### What is expected
Search the records below for the word "picture" and show every line where it occurs.

### Exercise input
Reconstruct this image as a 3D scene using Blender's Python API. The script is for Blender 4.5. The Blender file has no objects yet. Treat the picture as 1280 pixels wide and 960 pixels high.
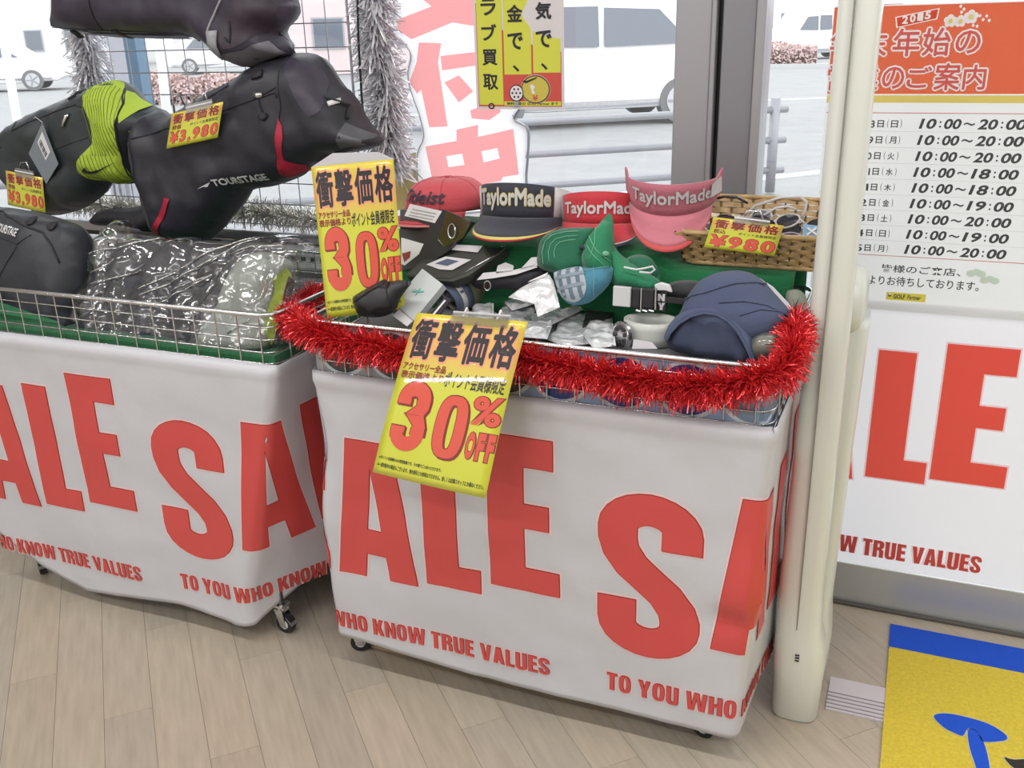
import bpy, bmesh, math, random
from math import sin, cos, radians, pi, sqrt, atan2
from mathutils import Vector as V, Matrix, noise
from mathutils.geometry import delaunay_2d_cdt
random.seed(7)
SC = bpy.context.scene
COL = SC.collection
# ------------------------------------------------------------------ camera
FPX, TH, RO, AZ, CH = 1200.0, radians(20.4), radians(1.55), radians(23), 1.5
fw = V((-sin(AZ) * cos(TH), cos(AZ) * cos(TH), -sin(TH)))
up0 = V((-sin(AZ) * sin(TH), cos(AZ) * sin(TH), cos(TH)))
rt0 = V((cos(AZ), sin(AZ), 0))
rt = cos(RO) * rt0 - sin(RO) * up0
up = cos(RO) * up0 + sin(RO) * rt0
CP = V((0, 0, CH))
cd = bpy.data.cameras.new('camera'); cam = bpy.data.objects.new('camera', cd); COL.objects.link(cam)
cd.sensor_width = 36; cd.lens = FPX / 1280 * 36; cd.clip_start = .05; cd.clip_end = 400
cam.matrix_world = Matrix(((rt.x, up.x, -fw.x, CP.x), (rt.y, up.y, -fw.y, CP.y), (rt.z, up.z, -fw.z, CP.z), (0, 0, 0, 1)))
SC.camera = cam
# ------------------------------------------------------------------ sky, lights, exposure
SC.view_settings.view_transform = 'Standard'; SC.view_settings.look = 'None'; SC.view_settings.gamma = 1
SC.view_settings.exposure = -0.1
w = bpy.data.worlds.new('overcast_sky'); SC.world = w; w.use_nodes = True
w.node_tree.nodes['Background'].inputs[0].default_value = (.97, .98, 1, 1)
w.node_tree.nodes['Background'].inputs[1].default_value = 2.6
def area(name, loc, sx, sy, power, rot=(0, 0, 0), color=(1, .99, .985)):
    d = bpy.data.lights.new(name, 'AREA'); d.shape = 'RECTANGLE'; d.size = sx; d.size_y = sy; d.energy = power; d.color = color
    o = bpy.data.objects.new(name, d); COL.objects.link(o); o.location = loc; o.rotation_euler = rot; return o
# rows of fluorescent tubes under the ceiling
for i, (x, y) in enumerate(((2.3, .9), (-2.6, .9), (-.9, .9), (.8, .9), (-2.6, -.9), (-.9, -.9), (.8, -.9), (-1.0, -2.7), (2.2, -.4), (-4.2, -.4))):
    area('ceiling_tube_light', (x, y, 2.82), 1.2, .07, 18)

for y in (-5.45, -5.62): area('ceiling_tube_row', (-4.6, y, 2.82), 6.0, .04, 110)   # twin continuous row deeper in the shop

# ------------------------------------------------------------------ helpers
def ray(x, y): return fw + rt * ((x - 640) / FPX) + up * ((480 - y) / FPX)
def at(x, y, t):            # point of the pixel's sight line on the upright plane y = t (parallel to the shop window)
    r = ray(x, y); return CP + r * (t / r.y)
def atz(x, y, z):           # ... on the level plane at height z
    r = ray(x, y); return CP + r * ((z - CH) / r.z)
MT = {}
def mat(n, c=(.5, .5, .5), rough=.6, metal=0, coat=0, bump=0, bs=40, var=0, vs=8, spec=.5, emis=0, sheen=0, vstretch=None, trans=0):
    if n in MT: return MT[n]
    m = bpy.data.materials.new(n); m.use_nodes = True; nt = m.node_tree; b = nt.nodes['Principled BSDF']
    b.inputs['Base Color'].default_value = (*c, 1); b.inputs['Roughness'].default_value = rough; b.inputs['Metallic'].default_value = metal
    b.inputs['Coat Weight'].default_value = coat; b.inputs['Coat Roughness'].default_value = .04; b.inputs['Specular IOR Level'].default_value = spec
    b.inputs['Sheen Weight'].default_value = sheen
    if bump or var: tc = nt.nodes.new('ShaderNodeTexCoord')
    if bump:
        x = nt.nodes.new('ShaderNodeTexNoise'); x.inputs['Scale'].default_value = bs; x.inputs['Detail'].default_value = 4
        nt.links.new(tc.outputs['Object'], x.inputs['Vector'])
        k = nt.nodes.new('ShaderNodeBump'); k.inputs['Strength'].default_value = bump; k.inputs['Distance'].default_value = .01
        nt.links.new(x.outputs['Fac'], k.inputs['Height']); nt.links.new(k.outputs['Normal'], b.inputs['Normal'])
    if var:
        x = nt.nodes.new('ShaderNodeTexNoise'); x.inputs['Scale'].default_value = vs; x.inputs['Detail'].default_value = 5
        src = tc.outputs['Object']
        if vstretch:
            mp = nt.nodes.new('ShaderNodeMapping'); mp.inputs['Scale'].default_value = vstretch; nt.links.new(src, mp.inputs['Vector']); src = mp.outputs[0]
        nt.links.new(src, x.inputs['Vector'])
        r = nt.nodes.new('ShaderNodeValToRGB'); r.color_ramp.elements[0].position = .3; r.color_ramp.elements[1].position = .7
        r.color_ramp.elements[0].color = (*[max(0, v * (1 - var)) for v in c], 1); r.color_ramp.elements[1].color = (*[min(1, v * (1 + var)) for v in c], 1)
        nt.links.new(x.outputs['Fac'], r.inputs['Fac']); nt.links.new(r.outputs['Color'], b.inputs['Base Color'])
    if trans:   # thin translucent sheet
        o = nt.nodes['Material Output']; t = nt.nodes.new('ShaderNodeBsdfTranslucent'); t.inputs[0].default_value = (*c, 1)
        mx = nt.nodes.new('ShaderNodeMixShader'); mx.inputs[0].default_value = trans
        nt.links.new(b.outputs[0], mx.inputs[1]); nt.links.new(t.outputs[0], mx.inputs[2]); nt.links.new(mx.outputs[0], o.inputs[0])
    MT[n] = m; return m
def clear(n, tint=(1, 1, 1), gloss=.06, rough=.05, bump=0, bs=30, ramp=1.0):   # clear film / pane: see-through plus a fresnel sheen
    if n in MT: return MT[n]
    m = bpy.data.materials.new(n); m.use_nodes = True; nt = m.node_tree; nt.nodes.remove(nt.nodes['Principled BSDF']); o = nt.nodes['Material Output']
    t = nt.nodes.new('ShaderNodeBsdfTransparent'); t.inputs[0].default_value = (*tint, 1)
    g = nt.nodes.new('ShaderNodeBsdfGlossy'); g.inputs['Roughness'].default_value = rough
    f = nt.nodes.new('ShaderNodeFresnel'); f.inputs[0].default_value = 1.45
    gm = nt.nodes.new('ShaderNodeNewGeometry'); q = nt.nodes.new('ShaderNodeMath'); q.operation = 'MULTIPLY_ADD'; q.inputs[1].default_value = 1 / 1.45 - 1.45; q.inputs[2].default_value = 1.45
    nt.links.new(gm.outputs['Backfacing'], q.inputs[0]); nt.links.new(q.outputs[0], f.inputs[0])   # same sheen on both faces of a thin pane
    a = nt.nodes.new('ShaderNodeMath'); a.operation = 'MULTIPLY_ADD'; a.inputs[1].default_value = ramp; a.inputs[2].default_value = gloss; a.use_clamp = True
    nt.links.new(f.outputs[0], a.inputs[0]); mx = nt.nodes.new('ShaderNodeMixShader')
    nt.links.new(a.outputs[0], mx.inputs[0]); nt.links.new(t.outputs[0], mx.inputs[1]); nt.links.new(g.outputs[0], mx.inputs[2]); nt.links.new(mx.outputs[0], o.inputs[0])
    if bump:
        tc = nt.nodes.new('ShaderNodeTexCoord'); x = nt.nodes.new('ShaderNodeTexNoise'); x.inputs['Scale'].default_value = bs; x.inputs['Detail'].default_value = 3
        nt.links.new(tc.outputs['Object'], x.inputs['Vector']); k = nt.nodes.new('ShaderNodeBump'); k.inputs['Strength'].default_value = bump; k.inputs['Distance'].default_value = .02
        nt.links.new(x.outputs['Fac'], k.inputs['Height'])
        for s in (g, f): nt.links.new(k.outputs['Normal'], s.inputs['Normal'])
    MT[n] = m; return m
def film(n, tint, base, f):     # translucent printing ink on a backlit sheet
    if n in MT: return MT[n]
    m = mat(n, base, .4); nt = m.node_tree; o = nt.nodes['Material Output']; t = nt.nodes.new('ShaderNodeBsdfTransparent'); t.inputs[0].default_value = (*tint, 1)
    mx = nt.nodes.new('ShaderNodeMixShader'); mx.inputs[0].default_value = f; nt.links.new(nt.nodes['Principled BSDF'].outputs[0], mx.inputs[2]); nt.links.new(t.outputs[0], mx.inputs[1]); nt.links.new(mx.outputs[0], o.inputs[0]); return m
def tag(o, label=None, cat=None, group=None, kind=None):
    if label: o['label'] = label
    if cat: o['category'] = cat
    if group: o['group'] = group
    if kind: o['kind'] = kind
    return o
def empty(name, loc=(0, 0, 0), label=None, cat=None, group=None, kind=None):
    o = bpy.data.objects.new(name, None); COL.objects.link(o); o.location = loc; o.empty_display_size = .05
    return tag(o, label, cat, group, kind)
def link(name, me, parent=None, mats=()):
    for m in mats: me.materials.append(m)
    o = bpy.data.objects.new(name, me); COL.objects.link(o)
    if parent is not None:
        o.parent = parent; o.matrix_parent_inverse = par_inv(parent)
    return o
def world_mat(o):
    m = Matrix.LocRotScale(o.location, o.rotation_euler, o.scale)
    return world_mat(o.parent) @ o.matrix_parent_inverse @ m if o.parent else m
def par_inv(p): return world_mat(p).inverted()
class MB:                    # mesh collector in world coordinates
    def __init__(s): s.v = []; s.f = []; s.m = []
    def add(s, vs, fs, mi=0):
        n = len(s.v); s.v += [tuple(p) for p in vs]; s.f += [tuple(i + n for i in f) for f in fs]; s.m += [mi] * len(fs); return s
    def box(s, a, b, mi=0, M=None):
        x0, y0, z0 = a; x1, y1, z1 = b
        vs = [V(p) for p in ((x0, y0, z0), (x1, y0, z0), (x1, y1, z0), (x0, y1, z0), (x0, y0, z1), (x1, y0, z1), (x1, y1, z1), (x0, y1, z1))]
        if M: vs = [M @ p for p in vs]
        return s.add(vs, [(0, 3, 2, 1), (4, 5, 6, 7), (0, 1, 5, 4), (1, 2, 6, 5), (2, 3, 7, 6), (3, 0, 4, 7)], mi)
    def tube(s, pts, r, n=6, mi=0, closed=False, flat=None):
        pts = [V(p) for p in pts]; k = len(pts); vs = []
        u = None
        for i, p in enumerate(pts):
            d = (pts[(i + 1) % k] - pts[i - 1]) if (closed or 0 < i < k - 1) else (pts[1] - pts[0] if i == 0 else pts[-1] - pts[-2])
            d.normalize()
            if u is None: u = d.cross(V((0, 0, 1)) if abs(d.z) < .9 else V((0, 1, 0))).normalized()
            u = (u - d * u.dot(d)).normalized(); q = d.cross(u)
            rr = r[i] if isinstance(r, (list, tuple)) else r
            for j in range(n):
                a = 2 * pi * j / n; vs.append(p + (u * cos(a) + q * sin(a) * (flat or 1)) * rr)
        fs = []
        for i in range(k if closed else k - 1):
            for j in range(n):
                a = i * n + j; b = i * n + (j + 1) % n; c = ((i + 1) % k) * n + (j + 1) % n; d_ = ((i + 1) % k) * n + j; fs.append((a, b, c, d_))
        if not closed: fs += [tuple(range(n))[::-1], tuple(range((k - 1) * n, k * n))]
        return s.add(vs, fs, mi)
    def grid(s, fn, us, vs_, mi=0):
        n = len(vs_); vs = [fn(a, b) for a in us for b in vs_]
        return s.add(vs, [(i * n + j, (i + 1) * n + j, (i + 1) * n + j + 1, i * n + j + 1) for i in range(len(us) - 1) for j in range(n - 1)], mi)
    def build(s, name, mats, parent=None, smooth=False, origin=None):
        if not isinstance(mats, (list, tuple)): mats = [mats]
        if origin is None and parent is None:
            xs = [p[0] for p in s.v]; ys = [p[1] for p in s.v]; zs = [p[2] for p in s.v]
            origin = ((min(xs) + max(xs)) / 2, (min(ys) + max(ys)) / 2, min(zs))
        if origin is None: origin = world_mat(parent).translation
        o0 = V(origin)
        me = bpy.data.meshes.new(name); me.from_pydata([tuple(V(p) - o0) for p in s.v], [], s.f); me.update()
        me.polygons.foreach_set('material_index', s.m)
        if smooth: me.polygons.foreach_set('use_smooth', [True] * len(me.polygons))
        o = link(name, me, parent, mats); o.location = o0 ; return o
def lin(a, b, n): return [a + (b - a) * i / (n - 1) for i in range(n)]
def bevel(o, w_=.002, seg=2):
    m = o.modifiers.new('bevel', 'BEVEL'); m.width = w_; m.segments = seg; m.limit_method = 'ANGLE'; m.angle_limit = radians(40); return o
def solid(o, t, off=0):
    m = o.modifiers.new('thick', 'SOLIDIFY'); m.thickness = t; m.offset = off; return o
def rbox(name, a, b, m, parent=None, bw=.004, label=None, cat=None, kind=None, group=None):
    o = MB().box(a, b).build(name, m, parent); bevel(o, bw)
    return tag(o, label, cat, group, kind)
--
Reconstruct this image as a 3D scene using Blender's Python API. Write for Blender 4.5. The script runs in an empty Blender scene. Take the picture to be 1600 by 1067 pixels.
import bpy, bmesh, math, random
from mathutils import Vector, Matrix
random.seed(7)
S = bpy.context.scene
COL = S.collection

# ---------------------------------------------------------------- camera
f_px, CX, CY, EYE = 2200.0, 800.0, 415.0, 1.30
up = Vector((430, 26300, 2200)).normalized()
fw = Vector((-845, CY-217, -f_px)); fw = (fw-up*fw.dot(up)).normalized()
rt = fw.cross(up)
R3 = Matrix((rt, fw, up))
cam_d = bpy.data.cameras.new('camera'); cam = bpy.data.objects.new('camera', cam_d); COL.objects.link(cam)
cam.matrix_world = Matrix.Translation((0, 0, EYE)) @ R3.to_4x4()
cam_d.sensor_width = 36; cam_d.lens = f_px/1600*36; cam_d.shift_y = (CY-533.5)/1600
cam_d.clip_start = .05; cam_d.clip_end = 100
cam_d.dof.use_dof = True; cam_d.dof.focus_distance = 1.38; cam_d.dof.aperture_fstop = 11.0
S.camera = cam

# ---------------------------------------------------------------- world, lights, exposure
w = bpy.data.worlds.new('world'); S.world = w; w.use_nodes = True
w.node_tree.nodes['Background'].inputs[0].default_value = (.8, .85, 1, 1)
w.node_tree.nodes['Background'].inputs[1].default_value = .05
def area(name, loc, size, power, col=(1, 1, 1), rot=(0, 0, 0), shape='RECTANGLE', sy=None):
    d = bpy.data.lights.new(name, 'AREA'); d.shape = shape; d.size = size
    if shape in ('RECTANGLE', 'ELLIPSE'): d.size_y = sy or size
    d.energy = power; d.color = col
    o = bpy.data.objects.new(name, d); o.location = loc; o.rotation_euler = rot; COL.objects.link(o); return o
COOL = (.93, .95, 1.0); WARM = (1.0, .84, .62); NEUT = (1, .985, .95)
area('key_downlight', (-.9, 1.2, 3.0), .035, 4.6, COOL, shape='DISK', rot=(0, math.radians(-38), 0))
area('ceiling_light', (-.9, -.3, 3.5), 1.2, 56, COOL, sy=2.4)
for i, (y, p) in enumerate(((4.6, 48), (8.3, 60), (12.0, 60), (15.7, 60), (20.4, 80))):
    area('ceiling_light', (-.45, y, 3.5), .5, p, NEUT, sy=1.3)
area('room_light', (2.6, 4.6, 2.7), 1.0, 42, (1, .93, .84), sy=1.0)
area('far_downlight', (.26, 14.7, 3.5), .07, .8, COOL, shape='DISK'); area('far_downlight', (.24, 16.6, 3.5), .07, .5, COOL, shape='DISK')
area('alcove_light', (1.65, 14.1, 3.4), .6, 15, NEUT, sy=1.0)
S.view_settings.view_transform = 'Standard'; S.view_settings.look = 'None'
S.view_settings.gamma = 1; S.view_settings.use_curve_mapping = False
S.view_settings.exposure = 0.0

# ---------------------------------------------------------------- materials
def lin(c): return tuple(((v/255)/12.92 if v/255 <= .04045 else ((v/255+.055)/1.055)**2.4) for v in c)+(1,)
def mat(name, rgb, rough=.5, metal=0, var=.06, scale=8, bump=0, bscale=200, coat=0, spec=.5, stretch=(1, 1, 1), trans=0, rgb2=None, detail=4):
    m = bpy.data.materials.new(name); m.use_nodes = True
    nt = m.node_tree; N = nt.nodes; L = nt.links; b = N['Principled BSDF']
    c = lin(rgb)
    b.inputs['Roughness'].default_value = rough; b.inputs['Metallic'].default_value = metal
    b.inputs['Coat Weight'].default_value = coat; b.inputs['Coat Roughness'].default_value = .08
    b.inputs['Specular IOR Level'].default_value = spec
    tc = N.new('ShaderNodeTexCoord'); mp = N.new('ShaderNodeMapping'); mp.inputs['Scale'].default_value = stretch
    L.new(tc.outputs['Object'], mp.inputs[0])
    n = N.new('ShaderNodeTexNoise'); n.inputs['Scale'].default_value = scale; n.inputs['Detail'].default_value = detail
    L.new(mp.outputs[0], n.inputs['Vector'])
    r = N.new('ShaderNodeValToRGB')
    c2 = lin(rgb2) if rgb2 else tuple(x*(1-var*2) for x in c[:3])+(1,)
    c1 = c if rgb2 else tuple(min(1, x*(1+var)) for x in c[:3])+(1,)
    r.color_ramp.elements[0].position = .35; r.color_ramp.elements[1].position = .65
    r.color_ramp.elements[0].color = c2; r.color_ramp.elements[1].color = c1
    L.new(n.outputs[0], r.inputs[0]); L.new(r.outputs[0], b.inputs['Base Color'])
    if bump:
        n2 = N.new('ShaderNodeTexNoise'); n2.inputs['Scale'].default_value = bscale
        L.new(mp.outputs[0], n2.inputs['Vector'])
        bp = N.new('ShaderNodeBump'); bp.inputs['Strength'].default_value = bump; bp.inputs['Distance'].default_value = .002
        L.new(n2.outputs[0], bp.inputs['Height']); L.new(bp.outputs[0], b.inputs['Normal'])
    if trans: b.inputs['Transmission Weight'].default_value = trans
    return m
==
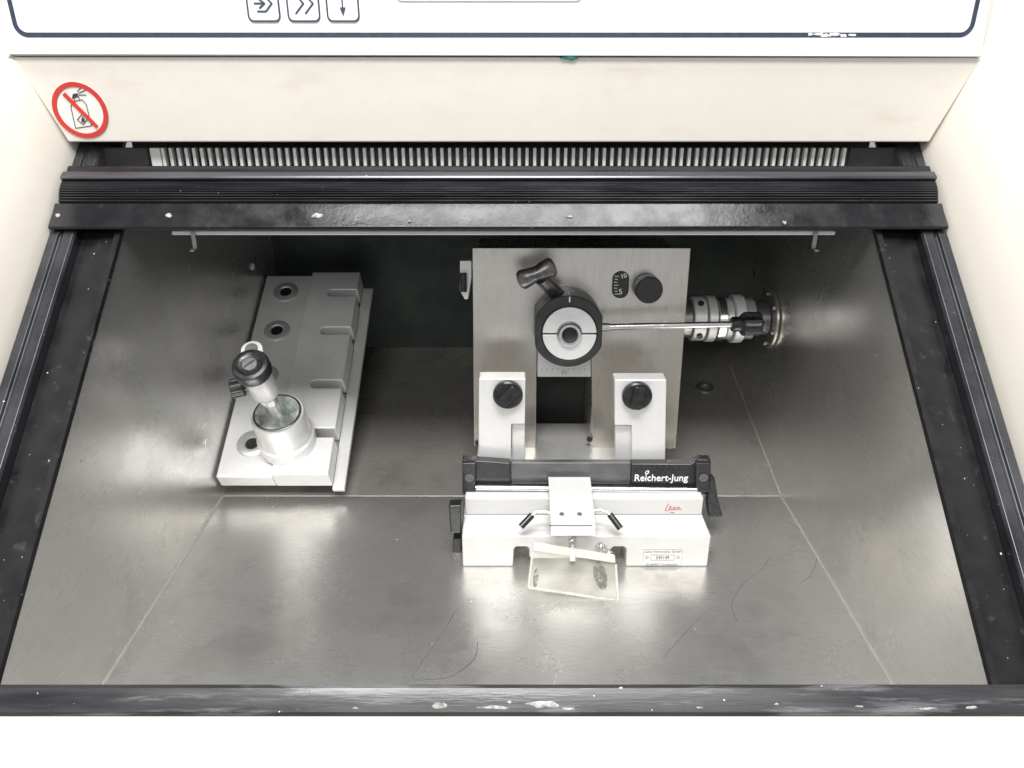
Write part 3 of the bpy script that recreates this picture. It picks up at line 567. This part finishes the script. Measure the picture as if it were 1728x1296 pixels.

### Exercise result
Reconstruct this image as a 3D scene using Blender's Python API. The script is for Blender 4.5. The Blender file has no objects yet. Treat the picture as 1280 pixels wide and 960 pixels high.
Reconstruct this image as a 3D scene using Blender's Python API. Write for Blender 4.5. The script runs in an empty Blender scene. Take the picture to be 1600 by 1067 pixels.
Write part 3 of the bpy script that recreates this picture. It picks up at line 567. This part finishes the script. Measure the picture as if it were 1728x1296 pixels.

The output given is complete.